Prendiamo per esempio due tavolette di cioccolato delle stesse dimensioni. La prima costa 1 euro ed è spessa 1 cm (100 grammi), mentre la seconda costa 0,90 € ed è spessa 0,6 cm (60 grammi). Se il consumatore sceglie il cioccolato in base alla dimensione della confezione sarà portato ad acquistare il secondo prodotto, ignaro della differenza di peso dei due alimenti.

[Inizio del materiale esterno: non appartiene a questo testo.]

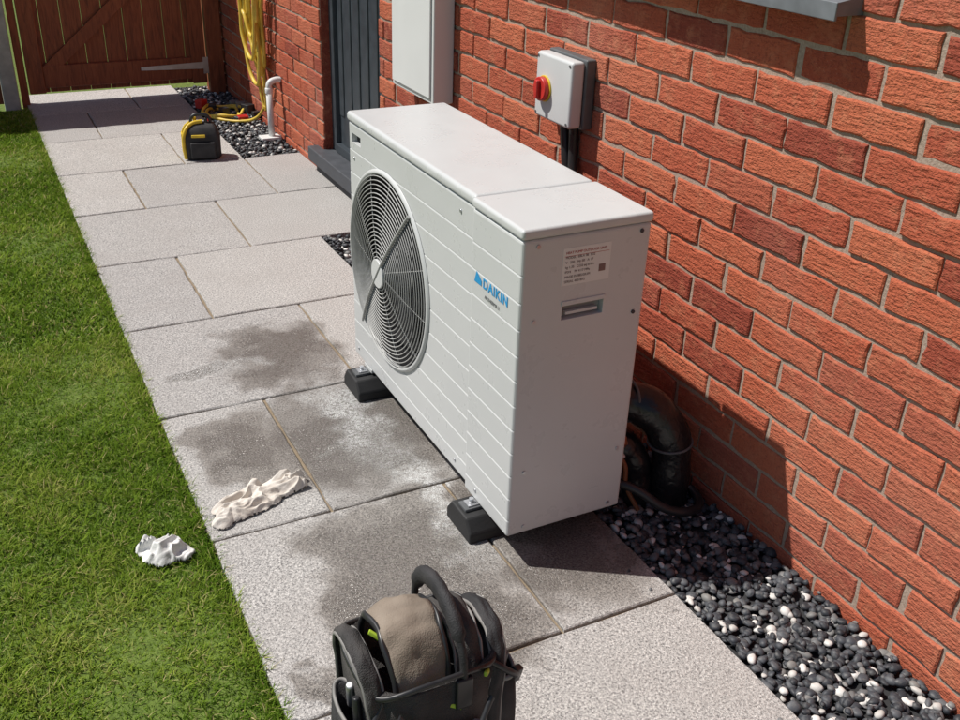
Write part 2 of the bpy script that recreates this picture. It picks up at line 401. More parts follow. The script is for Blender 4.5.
mesh_obj('window_cill',[(.532,ya,1.222),(.532,yb,1.222),(.532,ya,1.246),(.532,yb,1.246),(.64,ya,1.262),(.64,yb,1.262),(.64,ya,1.223),(.64,yb,1.223)],
  [(0,1,3,2),(2,3,5,4),(0,2,4,6),(1,7,5,3),(6,4,5,7),(0,6,7,1)],GREYM,house)
box('cill_drip',(.529,ya-.004,1.214),(.536,yb+.004,1.248),GREYM,house,bevel=.002)
# ------------------------------------------------------------------ isolator switch
iso=empty('isolator_switch')
GPL=simple('grey_plastic',(.10,.105,.11),.5)
box('switch_base',(.566,.705,.790),(.5995,.905,.980),GPL,iso,bevel=.006)
box('switch_cover',(.524,.71,.795),(.566,.90,.975),LGREY,iso,bevel=.009)
cyl('knob_plate',(.5215,.845,.88),.036,.005,'X',YEL,iso,bevel=.001)
cyl('knob',(.512,.845,.88),.033,.016,'X',RED,iso,bevel=.003)
box('knob_grip',(.492,.837,.855),(.506,.853,.905),RED,iso,bevel=.003)
for i,(yy,zz) in enumerate(((.722,.807),(.722,.963),(.888,.807),(.888,.963))): cyl('cover_screw_%d'%i,(.5235,yy,zz),.004,.002,'X',GPL,iso,seg=12)
cyl('gland_1',(.583,.77,.778),.014,.026,'Z',BLACKP,iso); cyl('gland_2',(.583,.82,.778),.014,.026,'Z',BLACKP,iso)
tube('cables',[[(.583,.77,.78),(.583,.765,.70),(.575,.745,.60),(.55,.72,.45),(.45,.66,.3)],[(.583,.82,.78),(.58,.80,.70),(.578,.775,.60),(.56,.74,.45),(.46,.7,.3)]],.014,BLACKP,iso)
mb=empty('meter_box')
box('cabinet',(.520,1.585,.665),(.5995,1.95,1.26),WHITEP,mb,bevel=.006)
box('cabinet_door',(.512,1.60,.685),(.520,1.935,1.24),WHITEP,mb,bevel=.003)
cyl('cabinet_lock',(.509,1.63,1.15),.01,.006,'X',BLACKP,mb)
# ------------------------------------------------------------------ heat pump
hp=empty('heat_pump')
Z0,Z1=.081,.822; L=1.009; D=.293; YS=.222
def profile_box(name,x0,x1,ya,yb,z0,z1,grooves,bev=.006):
    pr=[(x0,z0)]
    for g in grooves: pr+= [(x0,g-.0035),(x0+.0014,g-.0004),(x0+.0003,g+.0018)]
    pr+=[(x0,z1),(x1,z1),(x1,z0)]
    n=len(pr); V=[(p[0],ya,p[1]) for p in pr]+[(p[0],yb,p[1]) for p in pr]
    F=[list(range(n)),list(range(2*n-1,n-1,-1))]+[[i+n,(i+1)%n+n,(i+1)%n,i] for i in range(n)]
    me=bpy.data.meshes.new(name); me.from_pydata(V,[],F)
    bm=bmesh.new(); bm.from_mesh(me); bmesh.ops.recalc_face_normals(bm,faces=bm.faces)
    es=[e for e in bm.edges if len(e.link_faces)==2 and e.calc_face_angle()>1.2]
    bmesh.ops.bevel(bm,geom=es,offset=bev,segments=3,profile=.5,affect='EDGES')
    bm.to_mesh(me); bm.free(); me.materials.append(PUMP)
    return link(bpy.data.objects.new(name,me),hp)
gm=[Z0+.05+i*.0655 for i in range(10)]
mb_=profile_box('main_casing',0,D,YS+.004,L,Z0,.795,gm)
FC=(.735,.45); FR=.262
c=cyl('cut',(0.03,FC[0],FC[1]),FR,.2,'X',PUMP,seg=96); boolean(mb_,c)
c=box('cut',(-.01,.92,.742),(.02,.985,.768),PUMP); boolean(mb_,c)
box('lid',(-.005,YS+.003,.796),(D+.003,L+.004,.823),PUMP,hp,bevel=.010,seg=4)
gs=[Z0+.045+i*.060 for i in range(11)]
sb=profile_box('valve_casing',-.013,D+.002,0,YS-.002,Z0,.800,gs,.007)
c=box('cut',(.088,-.01,.612),(.19,.018,.652),PUMP); boolean(sb,c)
box('valve_lid',(-.016,-.003,.801),(D+.005,YS-.0015,.824),PUMP,hp,bevel=.008,seg=4)
box('recess_back',(.0885,.0165,.6125),(.1895,.0175,.6515),simple('recess_grey',(.34,.335,.32),.5),hp)
box('recess_lip',(.086,-.0025,.645),(.192,-.0003,.655),PUMP,hp,bevel=.0008)
box('recess_hook',(.10,.003,.622),(.178,.012,.628),PUMP,hp)
box('carry_slot_back',(.014,.925,.745),(.0185,.98,.766),DARKIN,hp)
bm=bmesh.new(); seg=96
r0=FR-.0015
ring=[[bm.verts.new((xx,FC[0]+rr*math.cos(2*math.pi*i/seg),FC[1]+rr*math.sin(2*math.pi*i/seg))) for i in range(seg)] for xx,rr in ((.004,r0),(.03,r0*.97),(.12,r0*.96))]
for a in range(2):
    for i in range(seg): bm.faces.new((ring[a][i],ring[a][(i+1)%seg],ring[a+1][(i+1)%seg],ring[a+1][i]))
bm.faces.new(ring[2]); me=bpy.data.meshes.new('fan_shroud'); bm.to_mesh(me); bm.free(); me.materials.append(DARKIN); link(bpy.data.objects.new('fan_shroud',me),hp)
bm=bmesh.new()
prof=[(.001,FR-.001),(-.006,FR+.001),(-.008,FR+.005),(-.006,FR+.010),(-.001,FR+.014)]
rg=[[bm.verts.new((xx,FC[0]+rr*math.cos(2*math.pi*i/seg),FC[1]+rr*math.sin(2*math.pi*i/seg))) for i in range(seg)] for xx,rr in prof]
for a in range(len(prof)-1):
    for i in range(seg): bm.faces.new((rg[a][i],rg[a][(i+1)%seg],rg[a+1][(i+1)%seg],rg[a+1][i]))
bmesh.ops.recalc_face_normals(bm,faces=bm.faces)
me=bpy.data.meshes.new('bell_mouth'); bm.to_mesh(me); bm.free(); me.materials.append(PUMP); me.polygons.foreach_set('use_smooth',[True]*len(me.polygons)); link(bpy.data.objects.new('bell_mouth',me),hp)
for kblade in range(3):
    V=[];F=[]; a0=kblade*2*math.pi/3+.4
    for i in range(9):
        rr=.05+i*(.235-.05)/8; sweep=.35*(i/8)**1.3; wid=.55+.45*i/8
        for j in range(7):
            t=j/6-.5; an=a0+sweep+t*wid*1.35
            V.append((.075+t*.05*(1.2-.4*i/8),FC[0]+rr*math.cos(an),FC[1]+rr*math.sin(an)))
    for i in range(8):
        for j in range(6): F.append((i*7+j,i*7+j+1,(i+1)*7+j+1,(i+1)*7+j))
    mesh_obj('fan_blade_%d'%(kblade+1),V,F,BLADE,hp,smooth=True)
cyl('fan_hub',(.07,FC[0],FC[1]),.055,.05,'X',BLADE,hp)
def gx_(r): return -.008-.018*(1-(r/FR)**2)
rings=[]
r=.046
while r<FR-.002:
    rings.append([(gx_(r),FC[0]+r*math.cos(2*math.pi*i/72),FC[1]+r*math.sin(2*math.pi*i/72)) for i in range(72)]); r+=.0112
tube('grille_rings',rings,.0014,GRILL,hp,res=1,smooth_curve=False,closed=True)
sp=[]
for i in range(12):
    a=math.radians(8+30*i)
    sp.append([(gx_(rr)+.0026,FC[0]+rr*math.cos(a),FC[1]+rr*math.sin(a)) for rr in np.linspace(.03,FR+.004,9)])
tube('grille_spokes',sp,.0014,GRILL,hp,res=1,smooth_curve=False)
a=math.radians(128)
bar=[[(gx_(abs(rr))-.005,FC[0]+rr*math.cos(a),FC[1]+rr*math.sin(a)) for rr in np.linspace(-FR-.01,FR+.01,21)]]
tube('stiffener_bar',bar,.0038,GRILL,hp,res=2,smooth_curve=False)
cyl('grille_badge',(gx_(0)-.002,FC[0],FC[1]),.040,.008,'X',PUMP,hp,bevel=.002)
for i,(yy,zz) in enumerate([(.30,.765),(.97,.70),(.30,.11),(.97,.11),(.16,.11)]): cyl('bolt_f%d'%i,(-.001 if yy>.2 else -.014,yy,zz),.004,.003,'X',STEEL,hp,seg=12)
for i,(xx,zz) in enumerate([(.022,.785),(.27,.785),(.022,.62),(.27,.60),(.022,.25),(.27,.25),(.03,.10),(.26,.10)]): cyl('bolt_e%d'%i,(xx,-.001,zz),.0045,.003,'Y',STEEL if zz<.58 or xx<.1 else INK,hp,seg=12)
def text(name,s,size,loc,rot,mat,parent,ext=.0002,bold=0,sp=1.0):
    cu=bpy.data.curves.new(name,'FONT'); cu.body=s; cu.size=size; cu.extrude=ext; cu.offset=bold; cu.space_character=sp; cu.materials.append(mat)
    o=link(bpy.data.objects.new(name,cu),parent); o.location=loc; o.rotation_euler=rot; return o
rf=(math.pi/2,0,-math.pi/2); re=(math.pi/2,0,0)
text('maker_lettering','DAIKIN',.031,(-.0138,.160,.640),rf,BLUE,hp,bold=.0007,sp=1.12)
mesh_obj('maker_emblem',[(-.0138,.200,.640),(-.0138,.166,.640),(-.0138,.166,.652),(-.0138,.190,.667)],[(0,1,2,3)],BLUE,hp)
text('sub_lettering','ALTHERMA 3',.0115,(-.0138,.150,.618),rf,GPL,hp)
box('rating_label',(.082,-.0006,.69),(.197,.0,.772),simple('label_white',(.74,.73,.71),.5,var=.03),hp)
lines=["HEAT PUMP OUTDOOR UNIT","MODEL  EBLA 06  R32","V~ 230   Hz 50   A 17","kg 1.35   CO2 eq 0.91t","IPX4    PS 4.17 MPa","MADE IN BELGIUM","SERIAL 4001873"]
INKM=simple('brown_grey_print',(.22,.14,.13),.6)
for i,s in enumerate(lines): text('label_line_%d'%i,s,.0074,(.088,-.0010,.759-i*.0105),re,INKR if i==0 else INKM,hp)
box('label_rule',(.086,-.0009,.7535),(.193,-.0007,.7543),INKR,hp)
box('warning_mark',(.170,-.0009,.710),(.186,-.0007,.726),INKM,hp)
def foot(name,yc):
    w=.065; pr=[(-w,0),(w,0),(w,.028),(w*.62,.062),(-w*.62,.062),(-w,.028)]
    x0,x1=-.055,.345
    V=[(x0,yc+p[0],p[1]) for p in pr]+[(x1,yc+p[0],p[1]) for p in pr]; n=len(pr)
    F=[list(range(n)),list(range(2*n-1,n-1,-1))]+[[i+n,(i+1)%n+n,(i+1)%n,i] for i in range(n)]
    me=bpy.data.meshes.new(name); me.from_pydata(V,[],F); bm=bmesh.new(); bm.from_mesh(me); bmesh.ops.recalc_face_normals(bm,faces=bm.faces)
    bmesh.ops.bevel(bm,geom=bm.edges[:],offset=.005,segments=2,profile=.5,affect='EDGES'); bm.to_mesh(me); bm.free(); me.materials.append(BLACKR)
    link(bpy.data.objects.new(name,me),hp)
    box(name+'_channel',(-.045,yc-.02,.0625),(.335,yc+.02,.0705),GPL,hp,bevel=.001,seg=1)
    box(name+'_rail',(.0,yc-.03,.071),(.29,yc+.03,.0805),PUMP,hp)
    for xx in (-.02,.31):
        cyl(name+'_bolt%.0f'%(xx*100),(xx,yc,.078),.006,.016,'Z',STEEL,hp,seg=12); box(name+'_washer%.0f'%(xx*100),(xx-.014,yc-.014,.071),(xx+.014,yc+.014,.074),STEEL,hp)
foot('support_foot_near',.165); foot('support_foot_far',.90)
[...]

Come riportato (anche se con il vecchio trucco dei caratteri minuscoli) sull'etichetta alimentare, l'immagine illustrativa sulla confezione ha il solo scopo di richiamare l'attenzione del consumatore e non è necessariamente legata all'aspetto reale del prodotto.
Allo stesso tempo è bene verificare l'integrità della confezione accertandosi che non presenti segni di danno o rigonfiamenti.
ATTENZIONE ALLE TRUFFE: non fidatevi della scritta promozionale "senza zucchero" ma leggete attentamente le etichette. Se tra gli ingredienti compare una delle seguenti diciture "sciroppo di glucosio" "sciroppo di fruttosio" "maltosio" "amido di mais" "sciroppo di cereali" l'alimento contiene indirettamente dello zucchero. Queste sostanze infatti hanno un alto indice glicemico che le rende del tutto simili al saccarosio.

A parità di qualità e prezzo è buona regola preferire alimenti confezionati con materiale riciclato/riciclabile.